-------- DATA SHOWN --------

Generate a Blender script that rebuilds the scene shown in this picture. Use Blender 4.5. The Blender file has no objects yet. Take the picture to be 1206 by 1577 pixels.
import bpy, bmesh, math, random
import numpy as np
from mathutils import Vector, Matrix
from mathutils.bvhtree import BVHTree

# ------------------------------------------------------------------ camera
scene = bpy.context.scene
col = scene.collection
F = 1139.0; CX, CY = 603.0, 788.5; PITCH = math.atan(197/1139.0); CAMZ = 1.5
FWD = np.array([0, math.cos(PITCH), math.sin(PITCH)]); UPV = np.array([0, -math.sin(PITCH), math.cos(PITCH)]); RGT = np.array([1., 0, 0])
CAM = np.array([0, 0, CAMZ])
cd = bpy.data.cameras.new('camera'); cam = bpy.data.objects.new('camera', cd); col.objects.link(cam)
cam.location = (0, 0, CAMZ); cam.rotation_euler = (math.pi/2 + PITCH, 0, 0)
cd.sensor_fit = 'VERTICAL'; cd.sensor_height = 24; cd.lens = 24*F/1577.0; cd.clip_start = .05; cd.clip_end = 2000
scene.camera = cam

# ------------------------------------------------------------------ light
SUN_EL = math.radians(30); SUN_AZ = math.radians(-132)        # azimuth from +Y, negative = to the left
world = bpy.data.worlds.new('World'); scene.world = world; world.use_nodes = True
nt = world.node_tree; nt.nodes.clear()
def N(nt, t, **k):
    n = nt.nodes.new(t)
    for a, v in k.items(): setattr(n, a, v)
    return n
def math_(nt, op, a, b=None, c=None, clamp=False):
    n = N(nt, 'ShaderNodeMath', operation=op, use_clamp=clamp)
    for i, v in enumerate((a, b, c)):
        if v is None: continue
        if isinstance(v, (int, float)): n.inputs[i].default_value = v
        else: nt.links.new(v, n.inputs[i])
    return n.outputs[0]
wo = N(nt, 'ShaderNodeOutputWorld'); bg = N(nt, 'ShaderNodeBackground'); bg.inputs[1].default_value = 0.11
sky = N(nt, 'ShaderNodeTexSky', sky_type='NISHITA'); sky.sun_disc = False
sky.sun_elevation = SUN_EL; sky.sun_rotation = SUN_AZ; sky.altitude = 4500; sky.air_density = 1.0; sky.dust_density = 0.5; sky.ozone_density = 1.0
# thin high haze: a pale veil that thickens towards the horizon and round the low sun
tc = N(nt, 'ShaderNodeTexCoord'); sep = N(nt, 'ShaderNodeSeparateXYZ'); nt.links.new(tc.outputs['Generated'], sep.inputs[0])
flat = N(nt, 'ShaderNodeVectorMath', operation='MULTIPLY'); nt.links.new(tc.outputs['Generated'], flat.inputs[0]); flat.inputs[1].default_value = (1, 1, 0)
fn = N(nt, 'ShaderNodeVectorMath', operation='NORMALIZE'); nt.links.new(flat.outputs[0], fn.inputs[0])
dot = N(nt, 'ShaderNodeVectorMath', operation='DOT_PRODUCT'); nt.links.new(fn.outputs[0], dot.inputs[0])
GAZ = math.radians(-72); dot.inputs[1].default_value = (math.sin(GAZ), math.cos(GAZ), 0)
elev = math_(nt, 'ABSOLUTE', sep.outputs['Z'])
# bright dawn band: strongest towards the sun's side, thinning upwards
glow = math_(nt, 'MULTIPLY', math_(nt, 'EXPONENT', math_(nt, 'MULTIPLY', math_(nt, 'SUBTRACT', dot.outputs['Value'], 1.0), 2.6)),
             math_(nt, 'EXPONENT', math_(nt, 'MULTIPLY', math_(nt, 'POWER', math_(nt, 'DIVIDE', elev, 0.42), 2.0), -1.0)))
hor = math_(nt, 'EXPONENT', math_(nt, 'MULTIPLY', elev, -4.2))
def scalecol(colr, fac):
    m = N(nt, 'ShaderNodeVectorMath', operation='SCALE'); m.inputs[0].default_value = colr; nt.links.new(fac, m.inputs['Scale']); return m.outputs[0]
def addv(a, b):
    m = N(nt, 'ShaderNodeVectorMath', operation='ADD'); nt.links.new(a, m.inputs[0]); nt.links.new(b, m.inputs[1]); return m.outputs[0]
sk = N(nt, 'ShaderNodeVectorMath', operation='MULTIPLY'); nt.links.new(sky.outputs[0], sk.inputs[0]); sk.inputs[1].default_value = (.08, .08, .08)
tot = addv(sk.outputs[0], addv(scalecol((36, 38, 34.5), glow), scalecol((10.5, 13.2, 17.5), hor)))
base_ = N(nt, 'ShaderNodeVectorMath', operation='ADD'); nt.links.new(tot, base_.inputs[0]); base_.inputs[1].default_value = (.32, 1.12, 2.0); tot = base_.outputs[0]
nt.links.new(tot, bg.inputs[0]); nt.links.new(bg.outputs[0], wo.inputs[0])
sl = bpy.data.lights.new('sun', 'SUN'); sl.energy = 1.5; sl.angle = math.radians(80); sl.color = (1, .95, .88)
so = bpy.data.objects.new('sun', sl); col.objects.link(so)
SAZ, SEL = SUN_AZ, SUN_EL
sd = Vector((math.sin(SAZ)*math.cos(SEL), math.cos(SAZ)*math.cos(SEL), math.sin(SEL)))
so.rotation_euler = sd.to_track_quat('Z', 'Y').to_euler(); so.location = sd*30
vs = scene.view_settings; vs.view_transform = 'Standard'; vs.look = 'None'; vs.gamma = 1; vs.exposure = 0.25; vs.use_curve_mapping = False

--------
-------- DATA SHOWN --------

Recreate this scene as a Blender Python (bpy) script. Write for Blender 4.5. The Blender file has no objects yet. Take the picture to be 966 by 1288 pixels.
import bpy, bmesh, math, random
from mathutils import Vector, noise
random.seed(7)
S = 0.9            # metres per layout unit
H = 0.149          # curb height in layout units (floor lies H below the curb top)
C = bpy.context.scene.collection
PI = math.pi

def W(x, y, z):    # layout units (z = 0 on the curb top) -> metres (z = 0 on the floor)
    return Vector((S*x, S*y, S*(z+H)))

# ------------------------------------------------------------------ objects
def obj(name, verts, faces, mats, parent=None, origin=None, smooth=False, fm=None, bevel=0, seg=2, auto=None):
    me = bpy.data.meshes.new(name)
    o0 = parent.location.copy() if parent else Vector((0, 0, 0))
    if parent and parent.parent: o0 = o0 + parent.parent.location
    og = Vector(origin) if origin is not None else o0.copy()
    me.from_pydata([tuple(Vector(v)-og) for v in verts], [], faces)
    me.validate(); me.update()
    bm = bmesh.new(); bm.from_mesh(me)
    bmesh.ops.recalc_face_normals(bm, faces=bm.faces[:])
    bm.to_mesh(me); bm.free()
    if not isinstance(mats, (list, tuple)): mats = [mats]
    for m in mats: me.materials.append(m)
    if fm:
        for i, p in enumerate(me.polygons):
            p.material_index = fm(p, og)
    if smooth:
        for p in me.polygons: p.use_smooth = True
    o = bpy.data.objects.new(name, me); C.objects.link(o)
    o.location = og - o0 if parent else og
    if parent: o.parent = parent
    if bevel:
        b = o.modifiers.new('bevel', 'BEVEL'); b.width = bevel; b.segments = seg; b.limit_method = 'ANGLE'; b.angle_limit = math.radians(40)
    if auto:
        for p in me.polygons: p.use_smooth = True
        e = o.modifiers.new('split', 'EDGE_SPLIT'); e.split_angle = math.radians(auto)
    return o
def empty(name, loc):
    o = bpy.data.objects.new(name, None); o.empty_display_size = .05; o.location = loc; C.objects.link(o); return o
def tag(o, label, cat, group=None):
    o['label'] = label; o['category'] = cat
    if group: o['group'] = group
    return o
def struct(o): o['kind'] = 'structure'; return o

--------

• REQUEST:
Everything from the line that contains "Generate a Blender" to the line that contains "scene.camera = cam" must be transcribed exactly, both end lines included.

• COMPLETE RESPONSE:
Generate a Blender script that rebuilds the scene shown in this picture. Use Blender 4.5. The Blender file has no objects yet. Take the picture to be 1206 by 1577 pixels.
import bpy, bmesh, math, random
import numpy as np
from mathutils import Vector, Matrix
from mathutils.bvhtree import BVHTree

# ------------------------------------------------------------------ camera
scene = bpy.context.scene
col = scene.collection
F = 1139.0; CX, CY = 603.0, 788.5; PITCH = math.atan(197/1139.0); CAMZ = 1.5
FWD = np.array([0, math.cos(PITCH), math.sin(PITCH)]); UPV = np.array([0, -math.sin(PITCH), math.cos(PITCH)]); RGT = np.array([1., 0, 0])
CAM = np.array([0, 0, CAMZ])
cd = bpy.data.cameras.new('camera'); cam = bpy.data.objects.new('camera', cd); col.objects.link(cam)
cam.location = (0, 0, CAMZ); cam.rotation_euler = (math.pi/2 + PITCH, 0, 0)
cd.sensor_fit = 'VERTICAL'; cd.sensor_height = 24; cd.lens = 24*F/1577.0; cd.clip_start = .05; cd.clip_end = 2000
scene.camera = cam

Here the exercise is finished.